Area-based pricing: For large areas (floor slabs, walls), often priced per 100 m²: KES 40,000–80,000 depending on grid density.
Full structural audit with Ferroscan: A comprehensive scan of a 10-storey building (multiple slabs, key columns, critical walls) typically costs KES 300,000–500,000 and takes 3–5 days on-site.
Value: Ferroscan catches problems early. The cost of one damaged rebar repair often exceeds the entire cost of scanning.
Oville's Ferroscan Capability in Kenya
Oville Associates operates calibrated Ferroscan equipment and brings structural engineering expertise to interpretation. We don't just scan and report numbers—we understand what the numbers mean for your building's safety, durability, and regulatory compliance.
We've used Ferroscan on dozens of Nairobi projects: high-rise commercial buildings, residential towers, industrial structures, and buildings under investigation. Our engineers are familiar with Kenyan construction practices, common rebar grades, and design standards.

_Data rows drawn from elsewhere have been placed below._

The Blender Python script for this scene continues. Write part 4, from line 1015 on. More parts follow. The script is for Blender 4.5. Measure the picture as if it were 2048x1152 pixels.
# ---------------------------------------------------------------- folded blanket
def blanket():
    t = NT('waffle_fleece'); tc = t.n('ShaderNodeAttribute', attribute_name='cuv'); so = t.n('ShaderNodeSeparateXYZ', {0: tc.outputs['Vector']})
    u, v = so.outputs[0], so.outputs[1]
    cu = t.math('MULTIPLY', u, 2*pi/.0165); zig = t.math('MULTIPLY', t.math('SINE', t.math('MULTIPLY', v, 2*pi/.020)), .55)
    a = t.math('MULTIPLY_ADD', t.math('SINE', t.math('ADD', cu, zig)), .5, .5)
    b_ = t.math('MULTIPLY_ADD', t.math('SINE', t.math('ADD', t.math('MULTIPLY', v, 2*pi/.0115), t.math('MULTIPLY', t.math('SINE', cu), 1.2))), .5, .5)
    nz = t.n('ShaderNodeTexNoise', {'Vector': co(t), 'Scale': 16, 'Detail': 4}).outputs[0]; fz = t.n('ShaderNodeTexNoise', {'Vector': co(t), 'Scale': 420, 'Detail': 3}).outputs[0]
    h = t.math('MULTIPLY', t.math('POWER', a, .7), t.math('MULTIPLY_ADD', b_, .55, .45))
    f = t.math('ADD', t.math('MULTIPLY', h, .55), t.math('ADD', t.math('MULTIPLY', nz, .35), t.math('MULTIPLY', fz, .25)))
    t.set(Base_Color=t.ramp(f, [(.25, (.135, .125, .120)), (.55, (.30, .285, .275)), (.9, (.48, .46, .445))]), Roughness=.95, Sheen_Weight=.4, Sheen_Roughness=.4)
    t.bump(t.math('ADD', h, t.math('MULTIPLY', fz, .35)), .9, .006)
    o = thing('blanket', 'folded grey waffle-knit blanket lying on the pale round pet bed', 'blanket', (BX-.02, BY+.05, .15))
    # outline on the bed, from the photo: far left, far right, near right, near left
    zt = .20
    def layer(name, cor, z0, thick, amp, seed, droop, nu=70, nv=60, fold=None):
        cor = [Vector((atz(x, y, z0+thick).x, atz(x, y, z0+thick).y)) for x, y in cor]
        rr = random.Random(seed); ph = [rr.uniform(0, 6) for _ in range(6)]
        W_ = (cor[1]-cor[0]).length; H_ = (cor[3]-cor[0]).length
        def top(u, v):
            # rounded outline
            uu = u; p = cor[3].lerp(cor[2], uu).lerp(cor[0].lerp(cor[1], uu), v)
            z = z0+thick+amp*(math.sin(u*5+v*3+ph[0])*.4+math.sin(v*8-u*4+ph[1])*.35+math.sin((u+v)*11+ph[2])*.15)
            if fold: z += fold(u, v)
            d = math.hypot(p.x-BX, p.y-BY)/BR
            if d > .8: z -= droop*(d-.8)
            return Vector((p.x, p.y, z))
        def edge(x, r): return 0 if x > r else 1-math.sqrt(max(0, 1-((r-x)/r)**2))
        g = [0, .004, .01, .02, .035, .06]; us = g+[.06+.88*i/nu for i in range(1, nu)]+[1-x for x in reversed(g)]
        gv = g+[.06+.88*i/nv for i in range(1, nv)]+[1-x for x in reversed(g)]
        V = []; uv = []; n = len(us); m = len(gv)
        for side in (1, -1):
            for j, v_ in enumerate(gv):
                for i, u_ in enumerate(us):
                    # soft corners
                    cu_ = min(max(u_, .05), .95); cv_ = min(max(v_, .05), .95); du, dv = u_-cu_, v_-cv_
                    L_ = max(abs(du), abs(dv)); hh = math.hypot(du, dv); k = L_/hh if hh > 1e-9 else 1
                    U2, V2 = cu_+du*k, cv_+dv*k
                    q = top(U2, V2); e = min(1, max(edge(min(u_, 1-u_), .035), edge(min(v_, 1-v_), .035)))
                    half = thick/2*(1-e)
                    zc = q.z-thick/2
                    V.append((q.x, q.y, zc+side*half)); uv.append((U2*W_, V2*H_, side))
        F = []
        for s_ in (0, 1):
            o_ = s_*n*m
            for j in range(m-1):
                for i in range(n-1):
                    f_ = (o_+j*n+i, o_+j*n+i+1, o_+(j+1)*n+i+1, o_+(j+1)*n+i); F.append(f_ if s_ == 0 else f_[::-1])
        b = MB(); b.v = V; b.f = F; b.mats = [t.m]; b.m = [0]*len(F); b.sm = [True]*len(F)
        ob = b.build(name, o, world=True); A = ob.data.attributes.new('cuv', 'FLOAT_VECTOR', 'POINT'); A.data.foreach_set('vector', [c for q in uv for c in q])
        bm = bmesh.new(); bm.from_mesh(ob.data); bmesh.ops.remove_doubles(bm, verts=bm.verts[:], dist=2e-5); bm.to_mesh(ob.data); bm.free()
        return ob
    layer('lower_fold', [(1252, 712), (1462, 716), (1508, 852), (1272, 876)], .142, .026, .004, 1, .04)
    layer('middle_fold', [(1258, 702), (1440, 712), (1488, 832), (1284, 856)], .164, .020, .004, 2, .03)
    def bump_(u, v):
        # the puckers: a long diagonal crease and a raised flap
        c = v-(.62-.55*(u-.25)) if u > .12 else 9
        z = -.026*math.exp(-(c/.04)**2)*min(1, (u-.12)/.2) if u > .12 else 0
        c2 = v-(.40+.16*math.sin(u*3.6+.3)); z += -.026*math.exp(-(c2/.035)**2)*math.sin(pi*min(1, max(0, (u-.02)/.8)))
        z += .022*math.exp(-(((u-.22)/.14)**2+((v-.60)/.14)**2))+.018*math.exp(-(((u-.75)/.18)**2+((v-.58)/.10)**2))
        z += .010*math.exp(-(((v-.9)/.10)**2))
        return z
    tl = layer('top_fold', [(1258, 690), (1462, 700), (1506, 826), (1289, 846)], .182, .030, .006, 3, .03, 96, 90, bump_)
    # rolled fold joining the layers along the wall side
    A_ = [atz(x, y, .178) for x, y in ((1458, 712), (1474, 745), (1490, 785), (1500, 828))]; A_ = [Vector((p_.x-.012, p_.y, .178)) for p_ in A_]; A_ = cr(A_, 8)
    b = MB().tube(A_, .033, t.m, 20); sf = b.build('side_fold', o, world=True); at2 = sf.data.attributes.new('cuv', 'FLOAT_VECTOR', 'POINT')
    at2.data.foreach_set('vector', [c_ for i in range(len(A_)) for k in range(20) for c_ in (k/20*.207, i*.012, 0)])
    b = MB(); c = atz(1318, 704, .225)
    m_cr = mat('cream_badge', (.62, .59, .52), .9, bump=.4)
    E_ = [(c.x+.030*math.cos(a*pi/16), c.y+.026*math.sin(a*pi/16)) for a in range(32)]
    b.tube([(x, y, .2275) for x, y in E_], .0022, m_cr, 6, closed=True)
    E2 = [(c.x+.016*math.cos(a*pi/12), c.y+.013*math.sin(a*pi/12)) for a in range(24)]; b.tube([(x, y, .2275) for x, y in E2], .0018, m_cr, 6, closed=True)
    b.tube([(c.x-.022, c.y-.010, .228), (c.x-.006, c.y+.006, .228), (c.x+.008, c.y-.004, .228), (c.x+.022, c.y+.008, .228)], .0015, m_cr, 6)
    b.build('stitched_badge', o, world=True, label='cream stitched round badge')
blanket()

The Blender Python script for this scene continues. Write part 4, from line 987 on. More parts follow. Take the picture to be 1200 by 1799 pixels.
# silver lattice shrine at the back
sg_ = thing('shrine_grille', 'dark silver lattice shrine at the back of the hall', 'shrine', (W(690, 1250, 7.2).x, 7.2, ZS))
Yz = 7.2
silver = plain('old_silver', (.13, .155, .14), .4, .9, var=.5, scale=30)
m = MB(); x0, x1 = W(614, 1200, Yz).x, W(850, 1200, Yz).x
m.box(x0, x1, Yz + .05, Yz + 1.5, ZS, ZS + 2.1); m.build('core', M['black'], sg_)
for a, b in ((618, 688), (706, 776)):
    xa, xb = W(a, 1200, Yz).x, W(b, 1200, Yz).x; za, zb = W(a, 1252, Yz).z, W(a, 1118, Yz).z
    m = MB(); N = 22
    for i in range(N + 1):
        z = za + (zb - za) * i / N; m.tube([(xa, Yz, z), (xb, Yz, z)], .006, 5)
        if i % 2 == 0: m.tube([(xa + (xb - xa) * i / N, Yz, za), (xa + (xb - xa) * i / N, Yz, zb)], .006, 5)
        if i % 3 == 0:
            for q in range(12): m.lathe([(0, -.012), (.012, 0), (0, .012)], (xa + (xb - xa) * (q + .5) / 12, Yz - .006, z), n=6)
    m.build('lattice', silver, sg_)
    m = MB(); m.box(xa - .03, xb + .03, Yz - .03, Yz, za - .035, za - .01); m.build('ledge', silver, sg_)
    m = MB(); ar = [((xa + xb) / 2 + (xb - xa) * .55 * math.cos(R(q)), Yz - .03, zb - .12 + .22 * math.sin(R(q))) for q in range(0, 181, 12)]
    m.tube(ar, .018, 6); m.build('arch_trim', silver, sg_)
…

Common Ferroscan Findings in Kenyan Buildings
- Concrete cover too shallow: Common in older buildings; increases corrosion risk in Nairobi's variable climate
- Rebar placement variance: Bars placed 50–100 mm different from design; acceptable but noted
- Missing corner bars: Occasionally found in cheaper or poorly supervised construction
- Unintended voids or poor consolidation: Revealed when scan patterns show anomalies
- Undocumented modifications: Additional bars added (illegal work) or bars removed for penetrations
Ferroscan vs. Other NDT Methods
| Method | Best For | Cost | Time |
|---|---|---|---|
| Ferroscan (Rebar location) | Locating steel, measuring cover, safe drilling | KES 5–10k per location | Seconds per point |
| Schmidt Hammer (Strength) | Estimating concrete strength | KES 2–5k per location | Seconds per point |
| Core sampling (Strength verification) | Confirming strength, checking durability | KES 8–15k per core | Hours per sample |
| Ultrasonic testing (Crack detection) | Detecting internal cracks and voids | KES 3–8k per line | Minutes per area |
Ferroscan Data and Building Longevity
The concrete cover thickness measured by Ferroscan is perhaps the most critical single metric for building durability. Rebar embedded in thick, high-quality concrete can last 100+ years. Rebar in thin concrete cover (exposed to moisture, chemicals, carbonation) may corrode within 20–30 years in Nairobi's climate.
A Ferroscan assessment—costing tens of thousands of shillings—can reveal whether a building will need major repairs in 10 years or can safely operate for 50 years. That's invaluable information for owners, insurers, and regulators.